▶ The exercise
Return, word for word, every line that follows.

--------------------------------

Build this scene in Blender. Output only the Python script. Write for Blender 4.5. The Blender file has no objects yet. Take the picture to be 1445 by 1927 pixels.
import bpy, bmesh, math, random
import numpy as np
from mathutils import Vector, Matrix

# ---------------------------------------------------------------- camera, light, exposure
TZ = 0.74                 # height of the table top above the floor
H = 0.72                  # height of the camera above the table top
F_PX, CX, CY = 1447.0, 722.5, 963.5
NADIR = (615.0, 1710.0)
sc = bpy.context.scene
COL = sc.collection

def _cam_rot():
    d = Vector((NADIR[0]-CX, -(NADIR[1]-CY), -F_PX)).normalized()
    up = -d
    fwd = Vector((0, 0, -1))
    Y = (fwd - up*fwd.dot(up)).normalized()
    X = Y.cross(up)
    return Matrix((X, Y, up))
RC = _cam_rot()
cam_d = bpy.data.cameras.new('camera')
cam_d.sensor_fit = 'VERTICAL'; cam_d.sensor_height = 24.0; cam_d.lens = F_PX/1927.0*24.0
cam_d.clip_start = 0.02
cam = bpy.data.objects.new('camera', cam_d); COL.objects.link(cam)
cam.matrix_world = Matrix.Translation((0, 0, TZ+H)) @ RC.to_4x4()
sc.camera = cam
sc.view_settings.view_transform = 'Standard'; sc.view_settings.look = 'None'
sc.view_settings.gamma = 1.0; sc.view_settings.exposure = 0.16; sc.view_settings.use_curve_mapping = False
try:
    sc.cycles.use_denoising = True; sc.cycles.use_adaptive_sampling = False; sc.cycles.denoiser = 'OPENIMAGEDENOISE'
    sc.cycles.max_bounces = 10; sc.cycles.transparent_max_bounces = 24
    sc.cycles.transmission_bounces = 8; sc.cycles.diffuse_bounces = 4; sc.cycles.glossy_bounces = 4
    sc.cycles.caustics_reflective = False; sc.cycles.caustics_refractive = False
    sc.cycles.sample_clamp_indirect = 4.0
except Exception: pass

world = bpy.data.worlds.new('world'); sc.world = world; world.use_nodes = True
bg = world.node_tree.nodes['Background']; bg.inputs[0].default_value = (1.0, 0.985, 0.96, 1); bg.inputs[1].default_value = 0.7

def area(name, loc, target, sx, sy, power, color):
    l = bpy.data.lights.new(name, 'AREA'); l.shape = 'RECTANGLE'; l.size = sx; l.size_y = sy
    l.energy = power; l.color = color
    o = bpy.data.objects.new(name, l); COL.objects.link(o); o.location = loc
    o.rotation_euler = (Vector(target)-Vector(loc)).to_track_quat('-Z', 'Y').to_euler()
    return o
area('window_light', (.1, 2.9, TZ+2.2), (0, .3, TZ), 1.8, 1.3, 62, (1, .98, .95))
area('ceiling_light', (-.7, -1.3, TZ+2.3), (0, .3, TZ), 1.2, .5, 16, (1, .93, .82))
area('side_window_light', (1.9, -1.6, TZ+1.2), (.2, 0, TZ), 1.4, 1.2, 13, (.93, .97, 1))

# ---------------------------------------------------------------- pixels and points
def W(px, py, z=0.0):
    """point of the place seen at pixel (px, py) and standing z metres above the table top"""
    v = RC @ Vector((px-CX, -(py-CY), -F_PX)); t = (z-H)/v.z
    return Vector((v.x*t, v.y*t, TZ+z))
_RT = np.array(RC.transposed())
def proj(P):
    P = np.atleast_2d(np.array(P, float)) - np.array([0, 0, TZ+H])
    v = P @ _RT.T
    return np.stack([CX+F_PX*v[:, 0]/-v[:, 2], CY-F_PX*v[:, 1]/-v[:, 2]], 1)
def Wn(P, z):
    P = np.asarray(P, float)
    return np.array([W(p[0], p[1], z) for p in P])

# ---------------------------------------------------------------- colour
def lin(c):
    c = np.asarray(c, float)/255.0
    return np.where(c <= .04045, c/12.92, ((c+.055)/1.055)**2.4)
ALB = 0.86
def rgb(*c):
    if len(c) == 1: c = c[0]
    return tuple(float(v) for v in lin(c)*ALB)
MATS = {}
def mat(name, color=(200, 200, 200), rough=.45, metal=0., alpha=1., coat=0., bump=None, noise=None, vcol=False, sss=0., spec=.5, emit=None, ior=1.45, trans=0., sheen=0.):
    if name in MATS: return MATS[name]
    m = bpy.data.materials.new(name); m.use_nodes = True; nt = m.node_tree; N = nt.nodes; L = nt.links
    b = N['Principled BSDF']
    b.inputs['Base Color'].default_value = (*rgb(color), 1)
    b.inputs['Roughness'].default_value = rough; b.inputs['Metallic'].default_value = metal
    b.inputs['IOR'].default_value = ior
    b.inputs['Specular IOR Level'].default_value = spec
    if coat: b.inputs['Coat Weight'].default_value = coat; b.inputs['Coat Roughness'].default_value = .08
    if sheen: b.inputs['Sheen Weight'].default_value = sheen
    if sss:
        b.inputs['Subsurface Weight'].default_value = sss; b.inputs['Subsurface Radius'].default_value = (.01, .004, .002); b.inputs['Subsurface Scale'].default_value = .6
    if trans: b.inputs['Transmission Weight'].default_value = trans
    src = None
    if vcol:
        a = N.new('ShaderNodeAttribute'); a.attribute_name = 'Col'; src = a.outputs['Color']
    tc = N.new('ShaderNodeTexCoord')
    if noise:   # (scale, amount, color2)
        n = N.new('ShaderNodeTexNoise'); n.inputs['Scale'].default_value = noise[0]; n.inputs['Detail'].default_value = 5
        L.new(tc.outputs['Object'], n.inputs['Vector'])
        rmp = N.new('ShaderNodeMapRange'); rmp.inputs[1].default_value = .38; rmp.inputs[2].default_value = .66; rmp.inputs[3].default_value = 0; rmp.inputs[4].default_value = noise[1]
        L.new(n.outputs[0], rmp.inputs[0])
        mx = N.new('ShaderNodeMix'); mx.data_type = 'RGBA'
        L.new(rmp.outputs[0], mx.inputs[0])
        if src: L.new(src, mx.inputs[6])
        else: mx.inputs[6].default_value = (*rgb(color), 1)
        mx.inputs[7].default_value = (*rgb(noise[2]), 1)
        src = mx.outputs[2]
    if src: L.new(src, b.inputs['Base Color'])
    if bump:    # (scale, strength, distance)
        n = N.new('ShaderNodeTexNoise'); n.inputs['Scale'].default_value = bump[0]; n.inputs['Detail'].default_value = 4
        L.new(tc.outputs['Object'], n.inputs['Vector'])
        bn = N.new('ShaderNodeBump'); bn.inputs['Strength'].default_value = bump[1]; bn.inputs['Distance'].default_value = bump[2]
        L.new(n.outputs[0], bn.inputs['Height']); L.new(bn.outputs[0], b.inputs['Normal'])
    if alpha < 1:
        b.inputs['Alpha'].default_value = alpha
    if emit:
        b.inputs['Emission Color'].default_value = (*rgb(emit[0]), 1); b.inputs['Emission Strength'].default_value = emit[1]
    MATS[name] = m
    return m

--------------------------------

▶ Response for this exercise
Build this scene in Blender. Output only the Python script. Write for Blender 4.5. The Blender file has no objects yet. Take the picture to be 1445 by 1927 pixels.
import bpy, bmesh, math, random
import numpy as np
from mathutils import Vector, Matrix

# ---------------------------------------------------------------- camera, light, exposure
TZ = 0.74                 # height of the table top above the floor
H = 0.72                  # height of the camera above the table top
F_PX, CX, CY = 1447.0, 722.5, 963.5
NADIR = (615.0, 1710.0)
sc = bpy.context.scene
COL = sc.collection

def _cam_rot():
    d = Vector((NADIR[0]-CX, -(NADIR[1]-CY), -F_PX)).normalized()
    up = -d
    fwd = Vector((0, 0, -1))
    Y = (fwd - up*fwd.dot(up)).normalized()
    X = Y.cross(up)
    return Matrix((X, Y, up))
RC = _cam_rot()
cam_d = bpy.data.cameras.new('camera')
cam_d.sensor_fit = 'VERTICAL'; cam_d.sensor_height = 24.0; cam_d.lens = F_PX/1927.0*24.0
cam_d.clip_start = 0.02
cam = bpy.data.objects.new('camera', cam_d); COL.objects.link(cam)
cam.matrix_world = Matrix.Translation((0, 0, TZ+H)) @ RC.to_4x4()
sc.camera = cam
sc.view_settings.view_transform = 'Standard'; sc.view_settings.look = 'None'
sc.view_settings.gamma = 1.0; sc.view_settings.exposure = 0.16; sc.view_settings.use_curve_mapping = False
try:
    sc.cycles.use_denoising = True; sc.cycles.use_adaptive_sampling = False; sc.cycles.denoiser = 'OPENIMAGEDENOISE'
    sc.cycles.max_bounces = 10; sc.cycles.transparent_max_bounces = 24
    sc.cycles.transmission_bounces = 8; sc.cycles.diffuse_bounces = 4; sc.cycles.glossy_bounces = 4
    sc.cycles.caustics_reflective = False; sc.cycles.caustics_refractive = False
    sc.cycles.sample_clamp_indirect = 4.0
except Exception: pass

world = bpy.data.worlds.new('world'); sc.world = world; world.use_nodes = True
bg = world.node_tree.nodes['Background']; bg.inputs[0].default_value = (1.0, 0.985, 0.96, 1); bg.inputs[1].default_value = 0.7

def area(name, loc, target, sx, sy, power, color):
    l = bpy.data.lights.new(name, 'AREA'); l.shape = 'RECTANGLE'; l.size = sx; l.size_y = sy
    l.energy = power; l.color = color
    o = bpy.data.objects.new(name, l); COL.objects.link(o); o.location = loc
    o.rotation_euler = (Vector(target)-Vector(loc)).to_track_quat('-Z', 'Y').to_euler()
    return o
area('window_light', (.1, 2.9, TZ+2.2), (0, .3, TZ), 1.8, 1.3, 62, (1, .98, .95))
area('ceiling_light', (-.7, -1.3, TZ+2.3), (0, .3, TZ), 1.2, .5, 16, (1, .93, .82))
area('side_window_light', (1.9, -1.6, TZ+1.2), (.2, 0, TZ), 1.4, 1.2, 13, (.93, .97, 1))

# ---------------------------------------------------------------- pixels and points
def W(px, py, z=0.0):
    """point of the place seen at pixel (px, py) and standing z metres above the table top"""
    v = RC @ Vector((px-CX, -(py-CY), -F_PX)); t = (z-H)/v.z
    return Vector((v.x*t, v.y*t, TZ+z))
_RT = np.array(RC.transposed())
def proj(P):
    P = np.atleast_2d(np.array(P, float)) - np.array([0, 0, TZ+H])
    v = P @ _RT.T
    return np.stack([CX+F_PX*v[:, 0]/-v[:, 2], CY-F_PX*v[:, 1]/-v[:, 2]], 1)
def Wn(P, z):
    P = np.asarray(P, float)
    return np.array([W(p[0], p[1], z) for p in P])

# ---------------------------------------------------------------- colour
def lin(c):
    c = np.asarray(c, float)/255.0
    return np.where(c <= .04045, c/12.92, ((c+.055)/1.055)**2.4)
ALB = 0.86
def rgb(*c):
    if len(c) == 1: c = c[0]
    return tuple(float(v) for v in lin(c)*ALB)
MATS = {}
def mat(name, color=(200, 200, 200), rough=.45, metal=0., alpha=1., coat=0., bump=None, noise=None, vcol=False, sss=0., spec=.5, emit=None, ior=1.45, trans=0., sheen=0.):
    if name in MATS: return MATS[name]
    m = bpy.data.materials.new(name); m.use_nodes = True; nt = m.node_tree; N = nt.nodes; L = nt.links
    b = N['Principled BSDF']
    b.inputs['Base Color'].default_value = (*rgb(color), 1)
    b.inputs['Roughness'].default_value = rough; b.inputs['Metallic'].default_value = metal
    b.inputs['IOR'].default_value = ior
    b.inputs['Specular IOR Level'].default_value = spec
    if coat: b.inputs['Coat Weight'].default_value = coat; b.inputs['Coat Roughness'].default_value = .08
    if sheen: b.inputs['Sheen Weight'].default_value = sheen
    if sss:
        b.inputs['Subsurface Weight'].default_value = sss; b.inputs['Subsurface Radius'].default_value = (.01, .004, .002); b.inputs['Subsurface Scale'].default_value = .6
    if trans: b.inputs['Transmission Weight'].default_value = trans
    src = None
    if vcol:
        a = N.new('ShaderNodeAttribute'); a.attribute_name = 'Col'; src = a.outputs['Color']
    tc = N.new('ShaderNodeTexCoord')
    if noise:   # (scale, amount, color2)
        n = N.new('ShaderNodeTexNoise'); n.inputs['Scale'].default_value = noise[0]; n.inputs['Detail'].default_value = 5
        L.new(tc.outputs['Object'], n.inputs['Vector'])
        rmp = N.new('ShaderNodeMapRange'); rmp.inputs[1].default_value = .38; rmp.inputs[2].default_value = .66; rmp.inputs[3].default_value = 0; rmp.inputs[4].default_value = noise[1]
        L.new(n.outputs[0], rmp.inputs[0])
        mx = N.new('ShaderNodeMix'); mx.data_type = 'RGBA'
        L.new(rmp.outputs[0], mx.inputs[0])
        if src: L.new(src, mx.inputs[6])
        else: mx.inputs[6].default_value = (*rgb(color), 1)
        mx.inputs[7].default_value = (*rgb(noise[2]), 1)
        src = mx.outputs[2]
    if src: L.new(src, b.inputs['Base Color'])
    if bump:    # (scale, strength, distance)
        n = N.new('ShaderNodeTexNoise'); n.inputs['Scale'].default_value = bump[0]; n.inputs['Detail'].default_value = 4
        L.new(tc.outputs['Object'], n.inputs['Vector'])
        bn = N.new('ShaderNodeBump'); bn.inputs['Strength'].default_value = bump[1]; bn.inputs['Distance'].default_value = bump[2]
        L.new(n.outputs[0], bn.inputs['Height']); L.new(bn.outputs[0], b.inputs['Normal'])
    if alpha < 1:
        b.inputs['Alpha'].default_value = alpha
    if emit:
        b.inputs['Emission Color'].default_value = (*rgb(emit[0]), 1); b.inputs['Emission Strength'].default_value = emit[1]
    MATS[name] = m
    return m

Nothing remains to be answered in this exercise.